WORK TO COMPLETE:
In the material below, identify each line bearing the word "parts". Reproduce those lines.

-- start of RECORDS FOR PROCESSING --

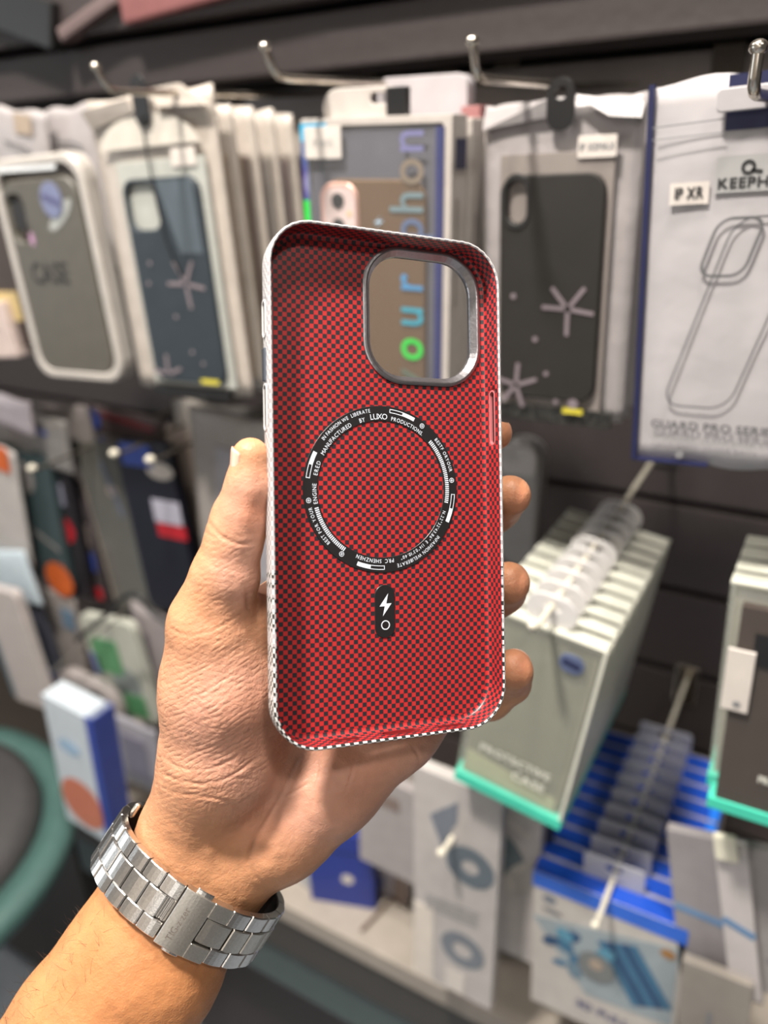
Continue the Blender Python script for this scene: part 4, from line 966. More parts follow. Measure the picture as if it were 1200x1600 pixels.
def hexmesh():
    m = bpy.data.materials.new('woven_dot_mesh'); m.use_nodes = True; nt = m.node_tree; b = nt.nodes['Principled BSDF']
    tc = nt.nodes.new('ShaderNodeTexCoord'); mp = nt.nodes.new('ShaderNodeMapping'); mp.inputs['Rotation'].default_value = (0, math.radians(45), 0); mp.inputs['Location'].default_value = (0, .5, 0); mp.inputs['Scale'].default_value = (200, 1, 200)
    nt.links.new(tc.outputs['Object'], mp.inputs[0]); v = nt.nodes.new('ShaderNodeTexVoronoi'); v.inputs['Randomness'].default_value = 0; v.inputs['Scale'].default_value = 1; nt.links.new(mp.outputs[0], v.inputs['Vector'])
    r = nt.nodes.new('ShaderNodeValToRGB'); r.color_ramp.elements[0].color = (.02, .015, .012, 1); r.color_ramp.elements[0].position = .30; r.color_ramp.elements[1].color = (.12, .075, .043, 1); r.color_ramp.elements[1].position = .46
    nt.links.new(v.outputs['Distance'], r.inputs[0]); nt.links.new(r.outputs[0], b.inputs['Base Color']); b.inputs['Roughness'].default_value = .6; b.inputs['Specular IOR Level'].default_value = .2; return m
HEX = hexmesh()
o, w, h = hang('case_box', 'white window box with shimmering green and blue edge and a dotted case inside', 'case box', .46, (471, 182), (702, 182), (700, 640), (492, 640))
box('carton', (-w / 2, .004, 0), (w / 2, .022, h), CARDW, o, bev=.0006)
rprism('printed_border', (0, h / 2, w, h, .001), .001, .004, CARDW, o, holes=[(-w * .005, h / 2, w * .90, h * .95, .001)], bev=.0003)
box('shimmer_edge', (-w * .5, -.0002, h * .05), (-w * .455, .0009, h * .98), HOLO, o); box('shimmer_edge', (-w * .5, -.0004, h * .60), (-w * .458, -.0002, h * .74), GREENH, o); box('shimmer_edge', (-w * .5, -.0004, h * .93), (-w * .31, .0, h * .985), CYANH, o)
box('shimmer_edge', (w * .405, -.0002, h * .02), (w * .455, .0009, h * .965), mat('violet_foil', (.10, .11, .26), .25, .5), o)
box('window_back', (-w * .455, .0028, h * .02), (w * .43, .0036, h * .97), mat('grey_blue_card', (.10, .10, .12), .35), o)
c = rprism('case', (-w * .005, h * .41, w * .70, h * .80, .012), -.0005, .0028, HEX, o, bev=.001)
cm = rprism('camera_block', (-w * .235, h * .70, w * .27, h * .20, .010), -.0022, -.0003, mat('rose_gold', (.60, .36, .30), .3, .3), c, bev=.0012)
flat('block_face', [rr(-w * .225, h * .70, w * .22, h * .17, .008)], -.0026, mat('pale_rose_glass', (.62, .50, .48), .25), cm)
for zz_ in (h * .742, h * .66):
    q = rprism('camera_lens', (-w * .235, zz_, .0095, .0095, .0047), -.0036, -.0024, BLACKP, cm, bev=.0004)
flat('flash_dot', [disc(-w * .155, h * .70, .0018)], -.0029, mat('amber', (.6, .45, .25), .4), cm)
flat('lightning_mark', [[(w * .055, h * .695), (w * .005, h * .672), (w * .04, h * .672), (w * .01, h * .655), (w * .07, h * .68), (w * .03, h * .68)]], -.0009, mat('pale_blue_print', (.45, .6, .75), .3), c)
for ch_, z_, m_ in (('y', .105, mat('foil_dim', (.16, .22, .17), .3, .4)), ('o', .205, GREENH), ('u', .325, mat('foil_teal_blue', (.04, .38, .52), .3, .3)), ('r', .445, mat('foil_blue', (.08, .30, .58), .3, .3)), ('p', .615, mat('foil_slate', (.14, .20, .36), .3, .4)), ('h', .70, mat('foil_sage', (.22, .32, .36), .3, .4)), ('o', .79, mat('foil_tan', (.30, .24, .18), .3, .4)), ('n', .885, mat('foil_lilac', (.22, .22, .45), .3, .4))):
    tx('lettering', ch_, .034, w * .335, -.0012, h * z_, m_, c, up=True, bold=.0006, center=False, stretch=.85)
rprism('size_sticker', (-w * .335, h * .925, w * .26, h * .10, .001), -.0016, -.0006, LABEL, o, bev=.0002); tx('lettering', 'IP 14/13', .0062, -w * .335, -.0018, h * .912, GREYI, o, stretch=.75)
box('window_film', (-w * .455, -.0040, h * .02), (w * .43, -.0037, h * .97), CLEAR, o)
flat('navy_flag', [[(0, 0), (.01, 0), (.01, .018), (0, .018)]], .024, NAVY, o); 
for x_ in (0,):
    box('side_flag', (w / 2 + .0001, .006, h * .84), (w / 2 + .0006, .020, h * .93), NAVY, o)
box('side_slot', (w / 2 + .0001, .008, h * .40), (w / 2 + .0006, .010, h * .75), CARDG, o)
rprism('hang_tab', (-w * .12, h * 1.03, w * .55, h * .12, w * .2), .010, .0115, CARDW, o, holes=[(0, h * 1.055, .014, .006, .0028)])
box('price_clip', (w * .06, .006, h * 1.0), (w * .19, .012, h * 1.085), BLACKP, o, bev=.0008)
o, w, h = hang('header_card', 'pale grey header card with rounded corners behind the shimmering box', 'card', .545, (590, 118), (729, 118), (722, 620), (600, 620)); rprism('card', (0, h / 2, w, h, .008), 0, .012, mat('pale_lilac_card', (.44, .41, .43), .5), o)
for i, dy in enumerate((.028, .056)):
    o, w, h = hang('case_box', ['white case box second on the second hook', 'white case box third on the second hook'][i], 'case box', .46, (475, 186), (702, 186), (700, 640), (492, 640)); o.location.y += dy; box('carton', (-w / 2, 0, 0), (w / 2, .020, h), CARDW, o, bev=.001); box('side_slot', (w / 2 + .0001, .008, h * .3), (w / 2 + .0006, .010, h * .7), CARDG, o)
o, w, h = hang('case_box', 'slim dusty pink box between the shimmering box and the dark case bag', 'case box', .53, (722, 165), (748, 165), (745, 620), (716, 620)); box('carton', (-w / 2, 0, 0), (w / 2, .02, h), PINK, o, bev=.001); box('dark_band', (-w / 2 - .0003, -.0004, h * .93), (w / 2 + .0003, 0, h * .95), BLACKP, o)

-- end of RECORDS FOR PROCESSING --
-- start of RECORDS FOR PROCESSING --

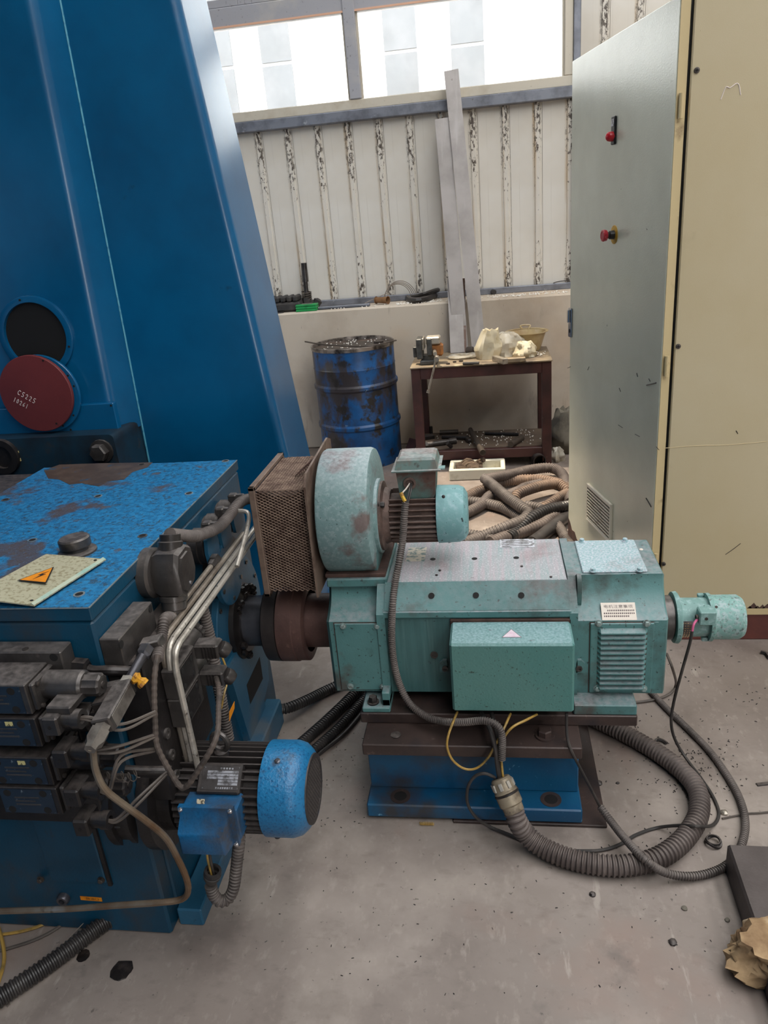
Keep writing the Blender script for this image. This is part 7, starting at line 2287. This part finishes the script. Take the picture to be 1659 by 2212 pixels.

-- end of RECORDS FOR PROCESSING --
-- start of RECORDS FOR PROCESSING --

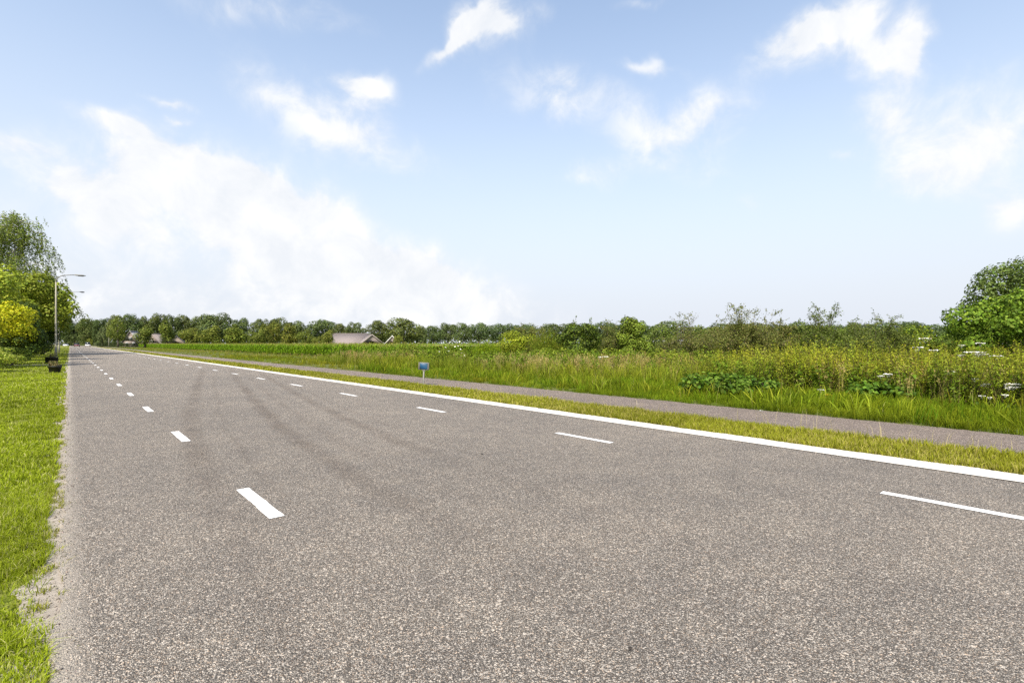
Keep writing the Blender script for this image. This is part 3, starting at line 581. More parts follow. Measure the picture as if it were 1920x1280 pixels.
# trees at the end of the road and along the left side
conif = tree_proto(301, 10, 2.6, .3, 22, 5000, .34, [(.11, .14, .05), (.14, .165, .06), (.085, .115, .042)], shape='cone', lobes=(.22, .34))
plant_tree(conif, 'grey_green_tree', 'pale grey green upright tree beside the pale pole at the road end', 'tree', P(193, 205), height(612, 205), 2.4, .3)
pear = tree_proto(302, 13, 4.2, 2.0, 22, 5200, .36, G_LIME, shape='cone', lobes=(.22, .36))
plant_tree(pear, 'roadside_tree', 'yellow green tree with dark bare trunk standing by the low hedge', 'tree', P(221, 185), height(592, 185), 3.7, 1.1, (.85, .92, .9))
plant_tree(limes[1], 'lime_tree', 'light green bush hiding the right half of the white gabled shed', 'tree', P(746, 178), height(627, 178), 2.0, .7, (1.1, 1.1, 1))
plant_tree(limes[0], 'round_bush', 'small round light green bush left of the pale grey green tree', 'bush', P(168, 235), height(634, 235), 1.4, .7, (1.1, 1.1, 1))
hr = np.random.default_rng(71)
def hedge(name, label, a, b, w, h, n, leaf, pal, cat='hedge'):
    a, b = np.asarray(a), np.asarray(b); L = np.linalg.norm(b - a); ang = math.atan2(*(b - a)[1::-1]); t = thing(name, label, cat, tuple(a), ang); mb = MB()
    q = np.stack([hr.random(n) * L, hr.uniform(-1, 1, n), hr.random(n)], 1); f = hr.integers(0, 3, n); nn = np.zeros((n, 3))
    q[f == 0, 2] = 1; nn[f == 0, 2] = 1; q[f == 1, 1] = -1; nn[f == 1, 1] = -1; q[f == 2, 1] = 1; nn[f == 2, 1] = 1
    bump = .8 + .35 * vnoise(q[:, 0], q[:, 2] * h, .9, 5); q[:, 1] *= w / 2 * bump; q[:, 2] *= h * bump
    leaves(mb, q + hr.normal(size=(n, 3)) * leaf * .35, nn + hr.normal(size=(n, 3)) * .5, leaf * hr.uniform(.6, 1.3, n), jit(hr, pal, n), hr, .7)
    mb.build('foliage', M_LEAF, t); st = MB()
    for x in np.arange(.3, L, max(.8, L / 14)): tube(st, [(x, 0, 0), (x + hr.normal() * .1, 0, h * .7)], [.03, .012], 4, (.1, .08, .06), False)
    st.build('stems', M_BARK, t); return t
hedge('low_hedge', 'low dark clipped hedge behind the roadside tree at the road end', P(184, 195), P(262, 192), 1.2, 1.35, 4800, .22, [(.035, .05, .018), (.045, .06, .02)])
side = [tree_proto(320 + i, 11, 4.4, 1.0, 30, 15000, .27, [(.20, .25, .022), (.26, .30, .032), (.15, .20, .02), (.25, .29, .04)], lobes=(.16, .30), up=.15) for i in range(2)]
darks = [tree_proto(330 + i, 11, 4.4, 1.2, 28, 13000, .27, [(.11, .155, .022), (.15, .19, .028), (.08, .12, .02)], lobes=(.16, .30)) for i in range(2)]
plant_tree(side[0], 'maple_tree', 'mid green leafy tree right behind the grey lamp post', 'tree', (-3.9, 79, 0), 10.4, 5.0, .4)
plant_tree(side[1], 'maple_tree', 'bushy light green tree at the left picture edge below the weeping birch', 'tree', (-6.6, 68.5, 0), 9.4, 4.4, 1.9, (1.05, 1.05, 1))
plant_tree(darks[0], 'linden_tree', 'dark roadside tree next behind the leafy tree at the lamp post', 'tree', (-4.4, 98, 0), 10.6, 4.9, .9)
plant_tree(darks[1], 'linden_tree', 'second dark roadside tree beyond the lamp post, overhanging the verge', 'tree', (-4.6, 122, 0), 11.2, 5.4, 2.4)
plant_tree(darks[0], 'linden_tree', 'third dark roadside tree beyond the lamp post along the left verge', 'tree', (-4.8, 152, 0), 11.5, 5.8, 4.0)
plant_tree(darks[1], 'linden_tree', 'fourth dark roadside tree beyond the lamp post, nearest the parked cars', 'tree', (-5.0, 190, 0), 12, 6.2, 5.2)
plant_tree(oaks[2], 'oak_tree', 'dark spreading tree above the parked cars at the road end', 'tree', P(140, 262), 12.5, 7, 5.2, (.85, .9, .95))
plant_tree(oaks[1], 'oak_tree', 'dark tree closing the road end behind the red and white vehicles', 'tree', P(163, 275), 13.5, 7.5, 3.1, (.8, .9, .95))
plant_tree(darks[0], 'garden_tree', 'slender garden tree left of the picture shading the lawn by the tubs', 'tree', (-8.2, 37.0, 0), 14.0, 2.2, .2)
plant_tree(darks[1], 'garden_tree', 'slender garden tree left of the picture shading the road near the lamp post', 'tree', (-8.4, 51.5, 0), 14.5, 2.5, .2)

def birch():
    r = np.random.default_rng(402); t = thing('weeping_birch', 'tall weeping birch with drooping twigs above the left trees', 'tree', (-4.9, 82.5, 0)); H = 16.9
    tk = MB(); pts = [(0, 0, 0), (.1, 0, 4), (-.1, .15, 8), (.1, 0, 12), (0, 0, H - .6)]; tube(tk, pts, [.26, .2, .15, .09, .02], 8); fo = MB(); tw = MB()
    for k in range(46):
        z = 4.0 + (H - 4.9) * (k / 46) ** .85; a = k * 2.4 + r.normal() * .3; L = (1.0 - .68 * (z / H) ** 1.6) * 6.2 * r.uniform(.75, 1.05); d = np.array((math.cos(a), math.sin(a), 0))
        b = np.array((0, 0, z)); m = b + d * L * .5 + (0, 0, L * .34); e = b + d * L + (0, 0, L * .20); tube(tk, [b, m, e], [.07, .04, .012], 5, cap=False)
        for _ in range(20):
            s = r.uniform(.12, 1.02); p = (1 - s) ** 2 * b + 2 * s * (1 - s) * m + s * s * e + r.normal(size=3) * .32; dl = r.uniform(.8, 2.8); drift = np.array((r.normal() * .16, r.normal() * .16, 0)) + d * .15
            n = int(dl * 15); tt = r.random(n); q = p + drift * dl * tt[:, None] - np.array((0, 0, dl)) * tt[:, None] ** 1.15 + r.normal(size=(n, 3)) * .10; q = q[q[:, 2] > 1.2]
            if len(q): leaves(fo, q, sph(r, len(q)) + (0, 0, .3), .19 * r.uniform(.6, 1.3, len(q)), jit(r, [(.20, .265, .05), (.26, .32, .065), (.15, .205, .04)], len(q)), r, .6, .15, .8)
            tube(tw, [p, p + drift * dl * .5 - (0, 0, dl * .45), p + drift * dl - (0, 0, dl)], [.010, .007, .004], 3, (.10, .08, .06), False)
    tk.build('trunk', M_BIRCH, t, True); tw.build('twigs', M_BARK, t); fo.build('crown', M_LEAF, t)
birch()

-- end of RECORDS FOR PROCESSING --

RESPONSE:
Continue the Blender Python script for this scene: part 4, from line 966. More parts follow. Measure the picture as if it were 1200x1600 pixels.
Keep writing the Blender script for this image. This is part 3, starting at line 581. More parts follow. Measure the picture as if it were 1920x1280 pixels.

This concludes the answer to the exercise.